Past divergence and move in the exchange rate:

  • As the speculations of Federal Reserve's withdrawal from extraordinary monetary stimulus became frenzy since the beginning of 2014, yield divergence between German 2 year bond (considered as European benchmark) and the US 2 year note went from -0.18 percent at the beginning of 2014 to -0.78 percent by the end of the year and EUR/USD declined from 1.367 to 1.2 by year-end.
  • We saw further drop in the EUR/USD exchange rate in 2015 as ECB introduced monetary stimulus but the yield failed to follow that fast. It only started declining as the expectations for further stimulus grew and by end of December, declined more than 50 basis points compared to the first quarter of 2015.
  • European Central Bank (ECB), however, disappointed in December 2015 and only to deliver on March 2016. Since December, Germany-US yield divergence has moved in a range lacking clear direction as the Fed became more cautious than expected. So had the EUR/USD.
  • From summer last year, the yield spread has started declining again and after Donald Trump won the US presidency, the spread has widened sharply.
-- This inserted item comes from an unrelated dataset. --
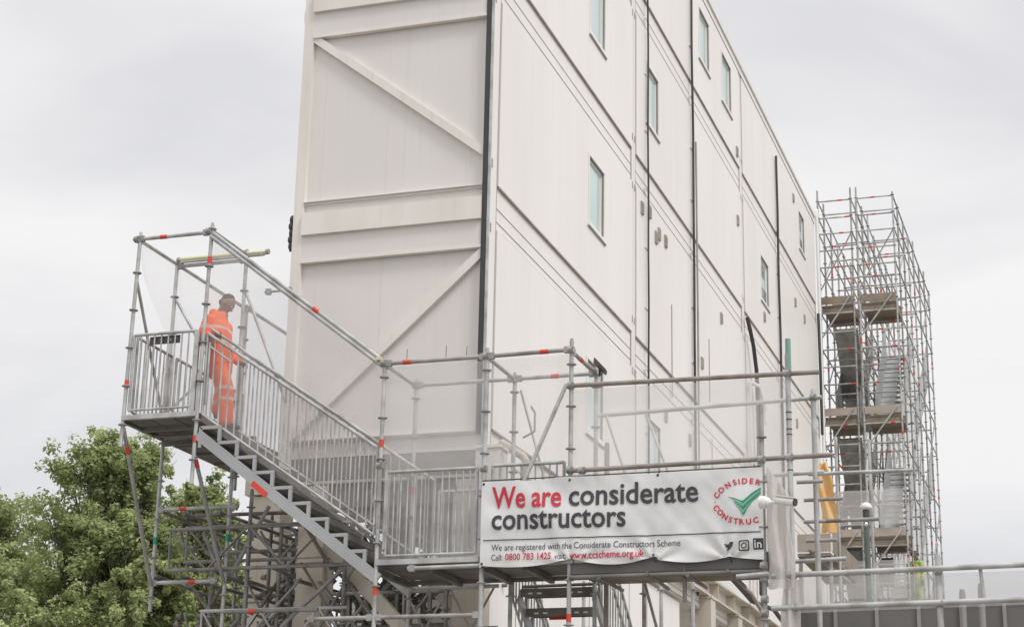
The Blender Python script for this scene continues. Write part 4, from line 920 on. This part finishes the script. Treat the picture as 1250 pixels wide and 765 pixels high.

In August, the spread was at 1.35 percent and it deteriorated to -1.43 percent just before the US election and in December it reached -1.87 percent. Similarly, the euro has declined from 1.11 against the dollar, prior to the election to 1.065 in December
  • In a review in February, we discussed that the yield spread has widened further by almost 20 basis points. However, the exchange rate hasn’t followed through, and we pointed to the divergence building up.
  • In our review in May, we noted that while geopolitical factors are playing a key role in influencing EUR/USD, the yield spread is also playing its part. The recent spike in the EUR/USD exchange rate coincided not only with the French election outcome but a narrowing of the spread too.
  • In our review in June, we pointed that the spread has narrowed by only by 5 basis points, while euro has moved up against the dollar by more than 250 pips, pointing to a divergence, which means that there could be a correction in the euro against the dollar or in the bond spread.
  • In our review in July, we noted that the divergence between the exchange rate and the yield spread has widened further. Since the June review the spread has widened further by 10 basis points in favor of the dollar, however, the euro has gained more than 400 basis points against the dollar.
  • In August, we noted there have been no major changes both in terms of spread, which was then trading at 205 basis points in favor of the USD and the exchange rate which was at 1.177.
  • In Mid-September review, we noted that the divergence between the exchange rate and yield spread has widened further. Since August 13th, the spread has widened by almost 10 basis points in favor of the dollar, while the euro has gained 230 pips against the dollar.
  • In our October review, we pointed out that the European Central Bank (ECB) issued forward guidance that the central bank would further taper the amount under asset purchasing program from €60 billion to €30 billion once the current program expires in December. It extended the program until September 2018 and the spread has further widened by 19 basis points to 234 bps in favor of the dollar, while the euro has declined by 310 pips and to 1.164 against the USD.

 

Since the review, the spread has further widened by almost 13 bps in favor of the dollar to 247 bps, while the euro strengthened by 100 pips, leading to higher divergence.

 

As central banks around the world on the verge of reversing stimulus, we highly recommend regular watching of the spread.